→ **Source excerpt**:
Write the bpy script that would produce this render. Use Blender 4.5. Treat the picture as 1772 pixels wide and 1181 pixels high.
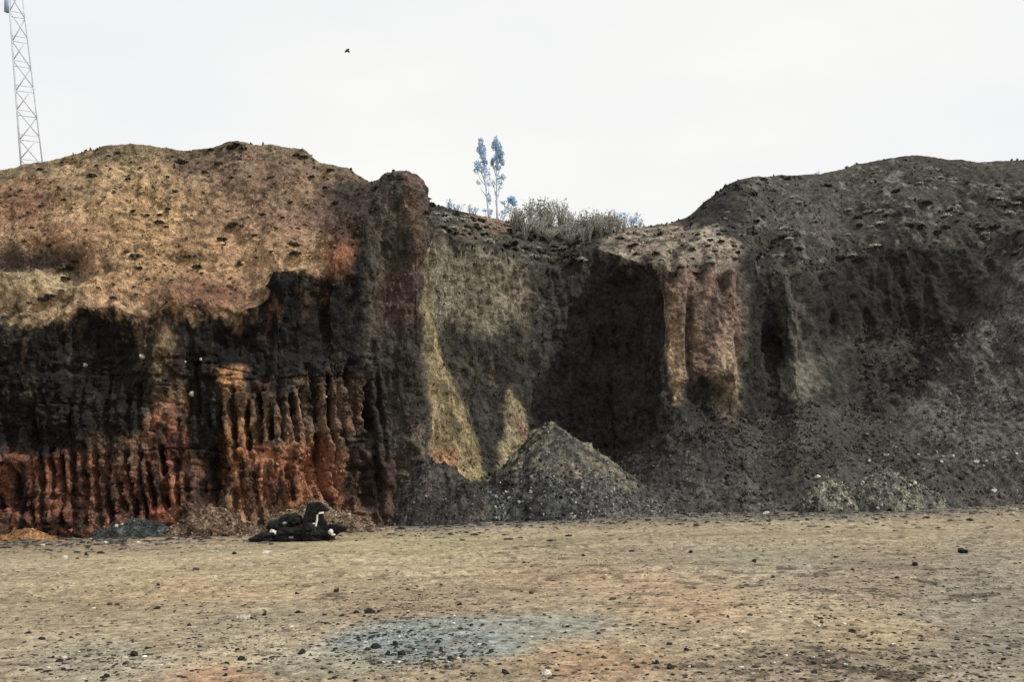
import bpy, bmesh, math, random
import numpy as np
from mathutils import Vector, Matrix, Euler

random.seed(11)
rng = np.random.default_rng(11)
scene = bpy.context.scene
for o in list(bpy.data.objects):
    bpy.data.objects.remove(o)

# ------------------------------------------------------------------ camera
F, UC, VH, HC = 1700.0, 886.0, 790.0, 3.0      # focal length, centre column, horizon row (photo pixels), eye height
cd = bpy.data.cameras.new('camera')
cam = bpy.data.objects.new('camera', cd)
scene.collection.objects.link(cam)
cd.sensor_width = 36.0
cd.lens = F / 1772.0 * 36.0
cd.shift_y = (VH - 590.5) / 1772.0
cd.clip_start = 0.1
cd.clip_end = 3000.0
cam.location = (0, 0, HC)
cam.rotation_euler = (math.radians(90), 0, 0)
scene.camera = cam
scene.render.resolution_x = 1024
scene.render.resolution_y = 683

# ------------------------------------------------------------------ light
SUN_EL, SUN_AZ = 46.0, 108.0          # azimuth clockwise from +Y (away from the camera)
az, el = math.radians(SUN_AZ), math.radians(SUN_EL)
sun_dir = Vector((math.sin(az) * math.cos(el), math.cos(az) * math.cos(el), math.sin(el)))
sd = bpy.data.lights.new('sun', 'SUN')
sd.energy = 3.6
sd.angle = math.radians(0.9)
sd.color = (1.0, 0.955, 0.88)
sun = bpy.data.objects.new('sun', sd)
scene.collection.objects.link(sun)
sun.location = (60, -40, 80)
sun.rotation_euler = sun_dir.to_track_quat('Z', 'Y').to_euler()

world = bpy.data.worlds.new('World')
scene.world = world
world.use_nodes = True
nt = world.node_tree
nt.nodes.clear()
N = nt.nodes.new
out = N('ShaderNodeOutputWorld')
sky = N('ShaderNodeTexSky')
sky.sky_type = 'NISHITA'
sky.sun_disc = False
sky.sun_elevation = el
sky.sun_rotation = az
sky.air_density = 1.0
sky.dust_density = 3.0
bg1 = N('ShaderNodeBackground'); bg1.inputs['Strength'].default_value = 0.08
nt.links.new(sky.outputs[0], bg1.inputs['Color'])
bg2 = N('ShaderNodeBackground'); bg2.inputs['Strength'].default_value = 1.06
tc = N('ShaderNodeTexCoord')
mp = N('ShaderNodeMapping'); mp.inputs['Scale'].default_value = (1.6, 1.6, 4.0)
cn = N('ShaderNodeTexNoise'); cn.inputs['Scale'].default_value = 1.3; cn.inputs['Detail'].default_value = 4
nt.links.new(tc.outputs['Generated'], mp.inputs[0]); nt.links.new(mp.outputs[0], cn.inputs['Vector'])
cr = N('ShaderNodeValToRGB')
cr.color_ramp.elements[0].position = 0.3; cr.color_ramp.elements[0].color = (0.90, 0.905, 0.92, 1)
cr.color_ramp.elements[1].position = 0.62; cr.color_ramp.elements[1].color = (1.0, 0.99, 0.95, 1)
nt.links.new(cn.outputs[0], cr.inputs[0]); nt.links.new(cr.outputs[0], bg2.inputs['Color'])
mx = N('ShaderNodeMixShader'); mx.inputs[0].default_value = 0.9      # thin white overcast over the clear sky
nt.links.new(bg1.outputs[0], mx.inputs[1]); nt.links.new(bg2.outputs[0], mx.inputs[2])
nt.links.new(mx.outputs[0], out.inputs[0])

scene.view_settings.view_transform = 'Standard'
scene.view_settings.look = 'None'
scene.view_settings.exposure = 0.0
scene.view_settings.gamma = 1.0

# ------------------------------------------------------------------ helpers
def at(u, v, Y):
    return np.array([(u - UC) / F * Y, Y, HC + (VH - v) / F * Y])

def proj(P):
    y = np.maximum(P[..., 1], 0.5)
    return UC + F * P[..., 0] / y, VH - F * (P[..., 2] - HC) / y

def floor_tilt(x):
    return 0.024 * 34.0 * np.tanh(np.asarray(x) / 34.0)

def _hash(ix, iy, iz, seed):
    h = (ix * 374761393 + iy * 668265263 + iz * 2147483647 + seed * 1274126177) & 0xFFFFFFFF
    h = ((h ^ (h >> 13)) * 1274126177) & 0xFFFFFFFF
    h = ((h ^ (h >> 16)) * 2246822519) & 0xFFFFFFFF
    return (h ^ (h >> 15)) & 0xFFFFFFFF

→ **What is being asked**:
Starting with the first line of the data above and ending with the line containing "bpy.data.objects.remove(o)", please restate every line exactly, leaving images out.

→ **The result**:
Write the bpy script that would produce this render. Use Blender 4.5. Treat the picture as 1772 pixels wide and 1181 pixels high.
import bpy, bmesh, math, random
import numpy as np
from mathutils import Vector, Matrix, Euler

random.seed(11)
rng = np.random.default_rng(11)
scene = bpy.context.scene
for o in list(bpy.data.objects):
    bpy.data.objects.remove(o)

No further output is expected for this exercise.